7  Regression

What is Regression?

Regression analysis is a statistical technique used to understand the relationship between a dependent variable and one or more independent variables. It helps in predicting outcomes, identifying trends, and making informed decisions based on data.

7.0.1 Objectives of Regression Analysis

• To understand relationships between variables.
• To predict the value of a dependent variable based on independent variables.
• To quantify the strength and direction of associations.
• To identify influential factors affecting outcomes.

7.0.2 Ordinary Least Squares (OLS) Regression

OLS regression is the most widely used method for estimating relationships in linear regression. It minimizes the sum of squared differences between observed and predicted values.

The Simple Linear Regression model is expressed as:

\[ Y = \beta_0 + \beta_1X + \varepsilon \]

where:

• \(Y\) = dependent variable
• \(X\) = independent variable
• \(\beta_0\) = intercept
• \(\beta_1\) = slope coefficient
• \(\varepsilon\) = error term

For multiple independent variables, Multiple Linear Regression extends this to:

\[ Y = \beta_0 + \beta_1X_1 + \beta_2X_2 + \dots + \beta_nX_n + \varepsilon \]
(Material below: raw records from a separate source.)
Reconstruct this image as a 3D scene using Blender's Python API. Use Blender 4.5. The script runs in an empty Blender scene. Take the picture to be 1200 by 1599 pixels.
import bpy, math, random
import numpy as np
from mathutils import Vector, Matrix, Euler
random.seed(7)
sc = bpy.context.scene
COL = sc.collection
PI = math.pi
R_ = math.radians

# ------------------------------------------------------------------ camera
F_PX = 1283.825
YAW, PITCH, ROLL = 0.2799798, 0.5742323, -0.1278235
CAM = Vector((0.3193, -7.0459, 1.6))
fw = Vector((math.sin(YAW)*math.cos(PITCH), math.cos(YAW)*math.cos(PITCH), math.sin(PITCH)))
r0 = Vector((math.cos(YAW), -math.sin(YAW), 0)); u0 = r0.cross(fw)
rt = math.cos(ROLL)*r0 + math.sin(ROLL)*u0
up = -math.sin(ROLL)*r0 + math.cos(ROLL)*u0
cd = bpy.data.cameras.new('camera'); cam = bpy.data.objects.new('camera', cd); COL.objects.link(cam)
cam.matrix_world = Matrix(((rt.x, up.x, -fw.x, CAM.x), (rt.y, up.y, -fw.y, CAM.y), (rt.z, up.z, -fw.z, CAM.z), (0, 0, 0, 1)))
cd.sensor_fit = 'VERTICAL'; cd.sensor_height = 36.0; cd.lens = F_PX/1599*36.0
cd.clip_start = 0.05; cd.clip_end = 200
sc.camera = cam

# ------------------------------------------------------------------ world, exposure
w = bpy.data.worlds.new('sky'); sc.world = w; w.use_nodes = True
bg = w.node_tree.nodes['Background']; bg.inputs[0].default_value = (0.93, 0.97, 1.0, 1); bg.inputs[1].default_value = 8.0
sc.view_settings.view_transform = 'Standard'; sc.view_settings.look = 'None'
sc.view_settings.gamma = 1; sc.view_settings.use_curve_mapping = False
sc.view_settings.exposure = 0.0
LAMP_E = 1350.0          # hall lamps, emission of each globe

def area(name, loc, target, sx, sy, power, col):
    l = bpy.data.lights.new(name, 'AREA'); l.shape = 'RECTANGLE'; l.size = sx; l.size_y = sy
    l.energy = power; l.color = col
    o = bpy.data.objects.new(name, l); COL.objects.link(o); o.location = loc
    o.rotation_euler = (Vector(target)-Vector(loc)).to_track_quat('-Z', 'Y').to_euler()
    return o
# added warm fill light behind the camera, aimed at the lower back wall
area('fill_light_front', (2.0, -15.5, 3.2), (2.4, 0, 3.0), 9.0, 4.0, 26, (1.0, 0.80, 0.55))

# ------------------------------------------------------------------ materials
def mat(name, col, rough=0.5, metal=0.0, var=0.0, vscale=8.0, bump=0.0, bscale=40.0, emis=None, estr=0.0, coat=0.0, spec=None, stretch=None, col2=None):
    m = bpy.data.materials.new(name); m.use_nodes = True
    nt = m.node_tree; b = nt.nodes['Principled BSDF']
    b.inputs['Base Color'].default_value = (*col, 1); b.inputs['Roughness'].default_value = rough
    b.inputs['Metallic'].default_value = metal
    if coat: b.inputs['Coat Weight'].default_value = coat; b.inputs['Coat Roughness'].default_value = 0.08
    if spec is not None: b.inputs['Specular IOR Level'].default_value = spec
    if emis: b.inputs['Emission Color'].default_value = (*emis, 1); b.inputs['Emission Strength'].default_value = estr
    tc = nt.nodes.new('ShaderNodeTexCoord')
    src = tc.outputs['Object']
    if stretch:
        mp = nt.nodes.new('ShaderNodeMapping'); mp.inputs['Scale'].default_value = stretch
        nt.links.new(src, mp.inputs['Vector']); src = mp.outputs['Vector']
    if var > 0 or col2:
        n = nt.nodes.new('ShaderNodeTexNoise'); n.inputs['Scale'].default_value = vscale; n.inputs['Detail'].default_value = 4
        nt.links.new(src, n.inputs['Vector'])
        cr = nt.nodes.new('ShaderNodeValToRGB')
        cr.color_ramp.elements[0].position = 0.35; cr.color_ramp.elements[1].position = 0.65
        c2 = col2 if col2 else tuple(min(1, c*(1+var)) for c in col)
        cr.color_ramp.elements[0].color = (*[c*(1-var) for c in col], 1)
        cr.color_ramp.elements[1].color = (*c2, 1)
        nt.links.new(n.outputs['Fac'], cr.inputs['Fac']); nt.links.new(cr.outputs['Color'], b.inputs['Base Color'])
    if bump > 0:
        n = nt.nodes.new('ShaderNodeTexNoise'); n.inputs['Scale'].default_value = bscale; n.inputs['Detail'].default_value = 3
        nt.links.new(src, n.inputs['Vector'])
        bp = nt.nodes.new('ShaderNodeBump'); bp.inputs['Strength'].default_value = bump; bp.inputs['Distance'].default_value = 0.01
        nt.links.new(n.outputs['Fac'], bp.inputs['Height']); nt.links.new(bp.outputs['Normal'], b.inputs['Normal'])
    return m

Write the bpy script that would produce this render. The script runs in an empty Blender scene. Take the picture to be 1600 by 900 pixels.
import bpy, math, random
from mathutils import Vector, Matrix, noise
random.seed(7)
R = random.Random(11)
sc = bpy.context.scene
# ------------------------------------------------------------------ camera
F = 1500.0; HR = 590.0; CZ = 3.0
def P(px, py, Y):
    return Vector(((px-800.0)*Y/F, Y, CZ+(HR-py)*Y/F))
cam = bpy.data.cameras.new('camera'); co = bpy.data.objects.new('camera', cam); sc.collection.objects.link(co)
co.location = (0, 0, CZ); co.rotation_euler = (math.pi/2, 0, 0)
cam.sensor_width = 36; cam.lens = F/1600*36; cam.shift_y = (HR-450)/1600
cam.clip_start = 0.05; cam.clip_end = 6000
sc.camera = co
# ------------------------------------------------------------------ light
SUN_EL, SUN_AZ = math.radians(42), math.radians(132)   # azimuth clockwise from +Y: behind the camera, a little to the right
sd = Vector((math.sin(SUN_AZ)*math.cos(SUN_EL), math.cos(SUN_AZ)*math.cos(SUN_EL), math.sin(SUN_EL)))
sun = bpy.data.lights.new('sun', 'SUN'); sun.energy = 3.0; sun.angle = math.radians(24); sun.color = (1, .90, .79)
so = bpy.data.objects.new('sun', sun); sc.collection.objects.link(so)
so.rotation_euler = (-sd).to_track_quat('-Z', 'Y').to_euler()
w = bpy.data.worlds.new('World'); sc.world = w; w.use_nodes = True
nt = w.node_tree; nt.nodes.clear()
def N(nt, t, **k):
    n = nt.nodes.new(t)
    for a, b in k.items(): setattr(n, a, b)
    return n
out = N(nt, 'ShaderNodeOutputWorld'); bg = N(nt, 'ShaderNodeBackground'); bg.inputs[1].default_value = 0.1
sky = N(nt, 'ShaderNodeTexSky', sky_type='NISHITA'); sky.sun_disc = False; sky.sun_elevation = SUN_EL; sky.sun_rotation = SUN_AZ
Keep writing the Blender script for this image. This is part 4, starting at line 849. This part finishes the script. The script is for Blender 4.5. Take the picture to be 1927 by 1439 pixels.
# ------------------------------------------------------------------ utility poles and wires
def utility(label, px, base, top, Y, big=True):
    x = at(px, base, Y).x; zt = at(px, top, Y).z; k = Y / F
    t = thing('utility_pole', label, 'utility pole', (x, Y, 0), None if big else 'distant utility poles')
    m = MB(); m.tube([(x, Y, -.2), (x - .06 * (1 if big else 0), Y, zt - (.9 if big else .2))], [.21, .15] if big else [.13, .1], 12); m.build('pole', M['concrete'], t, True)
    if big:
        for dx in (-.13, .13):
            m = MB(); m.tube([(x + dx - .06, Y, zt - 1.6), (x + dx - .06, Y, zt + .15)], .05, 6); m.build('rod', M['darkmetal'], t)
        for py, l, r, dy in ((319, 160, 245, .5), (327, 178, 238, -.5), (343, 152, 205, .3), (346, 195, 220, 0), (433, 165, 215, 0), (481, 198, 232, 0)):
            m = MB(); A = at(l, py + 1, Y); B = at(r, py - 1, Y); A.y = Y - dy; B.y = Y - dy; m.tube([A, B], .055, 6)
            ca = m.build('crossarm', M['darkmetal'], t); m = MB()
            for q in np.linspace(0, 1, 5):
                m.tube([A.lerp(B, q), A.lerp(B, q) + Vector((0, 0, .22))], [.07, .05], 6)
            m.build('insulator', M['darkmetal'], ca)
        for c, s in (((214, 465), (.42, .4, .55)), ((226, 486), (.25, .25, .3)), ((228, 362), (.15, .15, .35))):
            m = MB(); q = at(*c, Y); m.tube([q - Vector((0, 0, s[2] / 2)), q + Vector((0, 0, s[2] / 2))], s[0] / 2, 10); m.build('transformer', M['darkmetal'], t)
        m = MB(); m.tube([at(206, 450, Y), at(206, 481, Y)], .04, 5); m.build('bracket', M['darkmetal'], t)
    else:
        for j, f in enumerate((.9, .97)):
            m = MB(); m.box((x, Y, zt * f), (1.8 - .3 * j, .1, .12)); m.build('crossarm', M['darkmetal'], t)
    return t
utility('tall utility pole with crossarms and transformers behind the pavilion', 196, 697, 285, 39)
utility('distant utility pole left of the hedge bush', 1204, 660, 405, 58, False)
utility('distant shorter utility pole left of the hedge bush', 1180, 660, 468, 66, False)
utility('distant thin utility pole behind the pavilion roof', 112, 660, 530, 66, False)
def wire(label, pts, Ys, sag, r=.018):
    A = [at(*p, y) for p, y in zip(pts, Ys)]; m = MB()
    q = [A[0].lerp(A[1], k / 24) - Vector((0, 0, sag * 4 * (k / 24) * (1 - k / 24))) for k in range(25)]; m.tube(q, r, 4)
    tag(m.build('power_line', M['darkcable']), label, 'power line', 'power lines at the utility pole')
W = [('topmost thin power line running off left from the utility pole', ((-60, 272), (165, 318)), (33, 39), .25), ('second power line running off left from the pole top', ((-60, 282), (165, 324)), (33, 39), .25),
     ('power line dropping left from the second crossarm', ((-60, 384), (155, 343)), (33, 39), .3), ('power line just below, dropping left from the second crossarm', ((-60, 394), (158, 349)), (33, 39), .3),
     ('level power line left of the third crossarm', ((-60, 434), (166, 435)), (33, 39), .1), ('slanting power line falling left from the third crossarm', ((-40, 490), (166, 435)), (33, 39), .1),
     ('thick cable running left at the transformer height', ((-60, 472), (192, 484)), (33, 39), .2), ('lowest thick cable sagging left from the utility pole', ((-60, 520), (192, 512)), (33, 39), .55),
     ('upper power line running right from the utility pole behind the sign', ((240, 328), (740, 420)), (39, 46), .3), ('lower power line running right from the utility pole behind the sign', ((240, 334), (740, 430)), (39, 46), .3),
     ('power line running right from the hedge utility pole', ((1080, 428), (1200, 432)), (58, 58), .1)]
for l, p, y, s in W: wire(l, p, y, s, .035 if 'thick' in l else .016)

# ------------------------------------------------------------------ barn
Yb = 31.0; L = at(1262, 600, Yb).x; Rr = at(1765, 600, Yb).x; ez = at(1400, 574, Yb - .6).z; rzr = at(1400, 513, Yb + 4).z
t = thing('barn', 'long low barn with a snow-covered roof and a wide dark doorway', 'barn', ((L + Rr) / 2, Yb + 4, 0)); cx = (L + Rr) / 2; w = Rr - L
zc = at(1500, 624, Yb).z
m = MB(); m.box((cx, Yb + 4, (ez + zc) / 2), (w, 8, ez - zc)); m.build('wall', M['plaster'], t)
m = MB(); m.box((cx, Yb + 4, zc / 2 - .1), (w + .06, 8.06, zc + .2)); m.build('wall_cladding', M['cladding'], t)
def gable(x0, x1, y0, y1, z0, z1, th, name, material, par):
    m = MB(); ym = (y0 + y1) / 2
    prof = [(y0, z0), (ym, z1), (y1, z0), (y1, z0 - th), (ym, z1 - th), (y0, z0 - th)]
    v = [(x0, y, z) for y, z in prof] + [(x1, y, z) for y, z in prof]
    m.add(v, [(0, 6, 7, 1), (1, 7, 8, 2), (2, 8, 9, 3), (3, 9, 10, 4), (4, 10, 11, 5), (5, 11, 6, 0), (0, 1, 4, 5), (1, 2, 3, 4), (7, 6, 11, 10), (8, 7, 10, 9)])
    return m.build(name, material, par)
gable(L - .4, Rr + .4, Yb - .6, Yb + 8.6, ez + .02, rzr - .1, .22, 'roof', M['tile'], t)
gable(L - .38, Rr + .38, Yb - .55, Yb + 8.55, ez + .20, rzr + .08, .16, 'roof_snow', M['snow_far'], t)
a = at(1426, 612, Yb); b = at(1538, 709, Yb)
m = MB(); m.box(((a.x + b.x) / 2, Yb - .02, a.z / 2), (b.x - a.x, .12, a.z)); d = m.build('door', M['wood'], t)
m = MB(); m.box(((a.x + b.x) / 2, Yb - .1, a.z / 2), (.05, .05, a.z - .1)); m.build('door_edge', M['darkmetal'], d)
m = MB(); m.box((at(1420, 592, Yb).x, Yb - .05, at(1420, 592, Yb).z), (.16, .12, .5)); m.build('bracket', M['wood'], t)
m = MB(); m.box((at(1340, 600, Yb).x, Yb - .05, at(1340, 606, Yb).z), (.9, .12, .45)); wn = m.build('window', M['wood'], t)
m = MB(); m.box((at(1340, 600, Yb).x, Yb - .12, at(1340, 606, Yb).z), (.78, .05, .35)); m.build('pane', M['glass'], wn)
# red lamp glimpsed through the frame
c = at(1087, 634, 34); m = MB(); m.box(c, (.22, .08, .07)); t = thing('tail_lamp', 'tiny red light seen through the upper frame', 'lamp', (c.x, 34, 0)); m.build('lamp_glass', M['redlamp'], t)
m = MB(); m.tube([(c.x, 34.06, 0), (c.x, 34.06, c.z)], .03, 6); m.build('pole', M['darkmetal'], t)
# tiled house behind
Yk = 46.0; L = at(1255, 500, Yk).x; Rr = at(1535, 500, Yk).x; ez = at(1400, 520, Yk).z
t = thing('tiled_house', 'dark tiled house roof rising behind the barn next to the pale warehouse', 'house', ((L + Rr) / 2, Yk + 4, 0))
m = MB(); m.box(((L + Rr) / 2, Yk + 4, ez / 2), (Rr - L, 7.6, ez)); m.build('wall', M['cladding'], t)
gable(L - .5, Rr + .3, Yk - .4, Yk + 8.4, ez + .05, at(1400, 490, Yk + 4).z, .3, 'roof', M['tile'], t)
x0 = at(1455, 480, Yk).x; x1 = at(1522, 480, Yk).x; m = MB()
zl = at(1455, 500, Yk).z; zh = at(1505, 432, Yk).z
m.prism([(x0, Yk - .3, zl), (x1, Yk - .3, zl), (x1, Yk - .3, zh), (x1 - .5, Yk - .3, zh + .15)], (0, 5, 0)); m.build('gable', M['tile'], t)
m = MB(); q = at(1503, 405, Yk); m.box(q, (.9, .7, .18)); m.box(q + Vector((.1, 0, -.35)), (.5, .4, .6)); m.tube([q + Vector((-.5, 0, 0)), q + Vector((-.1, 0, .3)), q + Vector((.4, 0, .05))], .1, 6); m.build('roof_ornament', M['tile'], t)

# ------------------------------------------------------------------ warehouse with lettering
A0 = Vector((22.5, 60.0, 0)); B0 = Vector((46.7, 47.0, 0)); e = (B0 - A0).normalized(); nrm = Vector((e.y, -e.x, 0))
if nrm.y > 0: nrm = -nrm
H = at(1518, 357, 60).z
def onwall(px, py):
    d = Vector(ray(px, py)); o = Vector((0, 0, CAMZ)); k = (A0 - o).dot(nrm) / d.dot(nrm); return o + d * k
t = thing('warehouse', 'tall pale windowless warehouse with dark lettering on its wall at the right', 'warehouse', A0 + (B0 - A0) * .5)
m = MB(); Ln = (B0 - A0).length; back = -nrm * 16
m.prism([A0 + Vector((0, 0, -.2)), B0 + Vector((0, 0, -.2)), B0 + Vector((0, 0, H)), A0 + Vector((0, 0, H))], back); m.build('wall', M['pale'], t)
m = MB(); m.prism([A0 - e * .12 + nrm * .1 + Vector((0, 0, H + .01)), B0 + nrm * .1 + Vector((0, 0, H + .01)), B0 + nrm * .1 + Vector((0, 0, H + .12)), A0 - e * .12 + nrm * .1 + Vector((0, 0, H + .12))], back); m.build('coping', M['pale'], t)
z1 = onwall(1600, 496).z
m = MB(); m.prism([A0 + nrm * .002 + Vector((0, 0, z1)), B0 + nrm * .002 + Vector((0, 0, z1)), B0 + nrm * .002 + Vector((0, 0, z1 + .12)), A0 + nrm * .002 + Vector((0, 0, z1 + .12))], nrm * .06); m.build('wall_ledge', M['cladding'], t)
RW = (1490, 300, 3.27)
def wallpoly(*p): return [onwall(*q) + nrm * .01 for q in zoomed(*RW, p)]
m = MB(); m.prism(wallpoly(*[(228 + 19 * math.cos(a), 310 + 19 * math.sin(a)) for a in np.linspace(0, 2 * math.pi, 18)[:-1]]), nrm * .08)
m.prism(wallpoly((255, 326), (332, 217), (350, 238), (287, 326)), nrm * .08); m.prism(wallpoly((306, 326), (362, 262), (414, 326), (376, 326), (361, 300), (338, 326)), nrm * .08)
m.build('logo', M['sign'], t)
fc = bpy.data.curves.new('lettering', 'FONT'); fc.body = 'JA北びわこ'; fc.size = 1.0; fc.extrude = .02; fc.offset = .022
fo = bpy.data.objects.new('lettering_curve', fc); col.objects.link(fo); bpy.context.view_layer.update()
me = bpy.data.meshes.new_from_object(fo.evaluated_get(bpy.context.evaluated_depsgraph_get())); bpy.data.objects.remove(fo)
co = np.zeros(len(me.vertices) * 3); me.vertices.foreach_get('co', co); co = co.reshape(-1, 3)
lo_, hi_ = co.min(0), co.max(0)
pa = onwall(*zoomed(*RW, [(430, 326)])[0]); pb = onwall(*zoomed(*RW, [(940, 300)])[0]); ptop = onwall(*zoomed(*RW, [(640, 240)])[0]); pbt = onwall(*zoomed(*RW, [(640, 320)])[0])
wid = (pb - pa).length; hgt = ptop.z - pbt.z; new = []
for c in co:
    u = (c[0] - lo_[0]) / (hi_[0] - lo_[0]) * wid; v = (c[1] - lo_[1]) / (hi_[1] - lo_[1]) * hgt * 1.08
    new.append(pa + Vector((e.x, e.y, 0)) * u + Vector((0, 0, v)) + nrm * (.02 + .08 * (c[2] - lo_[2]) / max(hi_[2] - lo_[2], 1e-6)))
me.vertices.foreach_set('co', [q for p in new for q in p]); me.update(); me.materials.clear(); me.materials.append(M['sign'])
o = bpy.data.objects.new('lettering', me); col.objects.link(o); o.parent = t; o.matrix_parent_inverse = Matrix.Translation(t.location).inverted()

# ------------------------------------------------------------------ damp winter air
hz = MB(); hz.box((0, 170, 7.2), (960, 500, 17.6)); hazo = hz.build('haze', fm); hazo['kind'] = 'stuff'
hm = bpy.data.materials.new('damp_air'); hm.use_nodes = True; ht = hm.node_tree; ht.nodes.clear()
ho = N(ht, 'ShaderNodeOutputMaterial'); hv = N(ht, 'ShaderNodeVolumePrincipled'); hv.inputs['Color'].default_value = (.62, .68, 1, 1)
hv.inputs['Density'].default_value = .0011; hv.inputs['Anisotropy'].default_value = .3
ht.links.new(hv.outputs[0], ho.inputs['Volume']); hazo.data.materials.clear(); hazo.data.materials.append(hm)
7.0.3 Key Assumptions of OLS Regression

1. Linearity – Relationship between independent and dependent variables is linear.
2. Independence – Observations are independent of each other.
3. Homoscedasticity – Variance of residuals remains constant across all values.
4. Normality of Residuals – The residuals follow a normal distribution.
5. No Multicollinearity – Independent variables are not highly correlated.